Of Man and Beast

November 9, 2005

"To love what was is a new thing under the sun, unknown to most people and to all pigeons," writes Aldo Leopold in his Sketches Here and There. "To see America as history, to conceive of destiny as a becoming, to smell a hickory tree through the still lapse of ages — all these things are possible for us, and to achieve them takes only the free sky, and the will to ply our wings. In these things, and not in Mr. Bush's bombs and Mr. DuPont's nylons, lies objective evidence of our superiority over the beasts."

Leopold — a brilliant writer who completed his opus, A Sand County Almanac (links to a full review), in 1948 — was writing of the recent extinction of the passenger pigeon. More specifically, he was writing of a statue that he and others had erected in his Wisconsin County, a bronze of that famous bird. If you want to learn to better appreciate Gaia; if you feel the need to see unstinting acceptance of evolution in these science-dark times; if you ever wanted to see ecology in action; if you love reading the English language in its richest natural expression… then I recommend you look to Leopold.

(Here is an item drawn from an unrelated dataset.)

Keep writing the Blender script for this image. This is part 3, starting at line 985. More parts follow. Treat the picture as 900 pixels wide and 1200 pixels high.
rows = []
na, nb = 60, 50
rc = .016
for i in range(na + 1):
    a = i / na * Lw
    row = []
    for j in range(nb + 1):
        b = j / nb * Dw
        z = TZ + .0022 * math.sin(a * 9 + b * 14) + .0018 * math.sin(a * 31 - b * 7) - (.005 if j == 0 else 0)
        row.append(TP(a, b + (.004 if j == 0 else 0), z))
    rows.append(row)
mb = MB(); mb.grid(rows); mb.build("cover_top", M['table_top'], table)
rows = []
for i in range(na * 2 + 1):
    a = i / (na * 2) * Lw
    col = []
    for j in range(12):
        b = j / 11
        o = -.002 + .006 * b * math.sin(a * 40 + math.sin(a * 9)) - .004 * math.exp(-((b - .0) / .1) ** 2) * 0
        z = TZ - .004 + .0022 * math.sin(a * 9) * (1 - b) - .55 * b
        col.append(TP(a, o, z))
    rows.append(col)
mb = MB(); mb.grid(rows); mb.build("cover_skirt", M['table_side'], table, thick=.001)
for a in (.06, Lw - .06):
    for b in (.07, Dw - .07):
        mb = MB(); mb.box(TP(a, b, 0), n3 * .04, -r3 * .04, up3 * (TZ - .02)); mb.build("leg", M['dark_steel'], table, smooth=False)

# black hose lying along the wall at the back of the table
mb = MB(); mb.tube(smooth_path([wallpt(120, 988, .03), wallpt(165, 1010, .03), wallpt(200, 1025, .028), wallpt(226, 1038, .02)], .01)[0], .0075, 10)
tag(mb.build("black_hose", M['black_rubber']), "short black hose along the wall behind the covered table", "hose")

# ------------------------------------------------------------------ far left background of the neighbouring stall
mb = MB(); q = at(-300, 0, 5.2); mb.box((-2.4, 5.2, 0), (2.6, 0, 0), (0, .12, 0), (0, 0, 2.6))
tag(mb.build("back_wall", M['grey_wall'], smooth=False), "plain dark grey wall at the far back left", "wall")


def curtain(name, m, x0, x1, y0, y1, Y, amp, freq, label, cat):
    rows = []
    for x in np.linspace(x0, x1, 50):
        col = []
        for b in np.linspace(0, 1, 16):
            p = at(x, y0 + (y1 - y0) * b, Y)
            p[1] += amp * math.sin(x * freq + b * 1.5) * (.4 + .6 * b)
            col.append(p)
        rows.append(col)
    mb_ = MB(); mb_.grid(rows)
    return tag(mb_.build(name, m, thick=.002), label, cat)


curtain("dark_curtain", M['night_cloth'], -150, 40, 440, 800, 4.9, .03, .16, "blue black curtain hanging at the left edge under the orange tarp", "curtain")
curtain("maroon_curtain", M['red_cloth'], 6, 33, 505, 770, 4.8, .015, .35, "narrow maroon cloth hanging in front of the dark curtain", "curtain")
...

'Abdu'l-Bahá, in Some Answered Questions, explains the difference between animals and man thusly: "… the animal perceives sensible things but does not perceive intellectual realities. For example, that which is within the range of its vision the animal sees, but that which is beyond the range of sight it is not possible for it to perceive, and it cannot imagine it." This sounds to me like a basic formulation of the theory of mind.

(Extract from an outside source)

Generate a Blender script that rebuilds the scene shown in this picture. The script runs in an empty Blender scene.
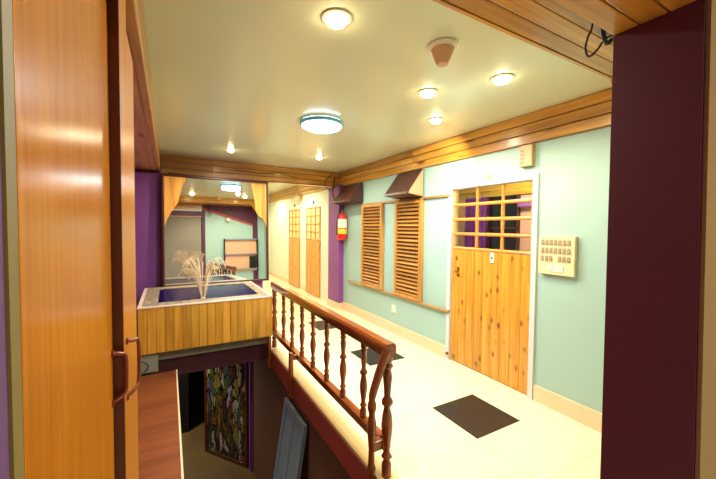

I take it as a given that I can substitute "… range of its hearing the animal hears …" and so forth. But what about apes who have been shown to exhibit characteristics of "mind?" Are these man or animal? Do they fit neatly in 'Abdu'l-Bahá's taxonomy? Technically no. But I'm not really bothered by that. His goal was to speak generally of the "difference existing between man and animal," not to state exact scientific facts.

Leopold does not make the exception any more than 'Abdu'l-Bahá, and in neither case am I worried. I love and respect animals, but to deny that humans generally have some element of superiority over the rest of the animal kingdom would strike me as senseless banter. And with that I shall cease my own rambling.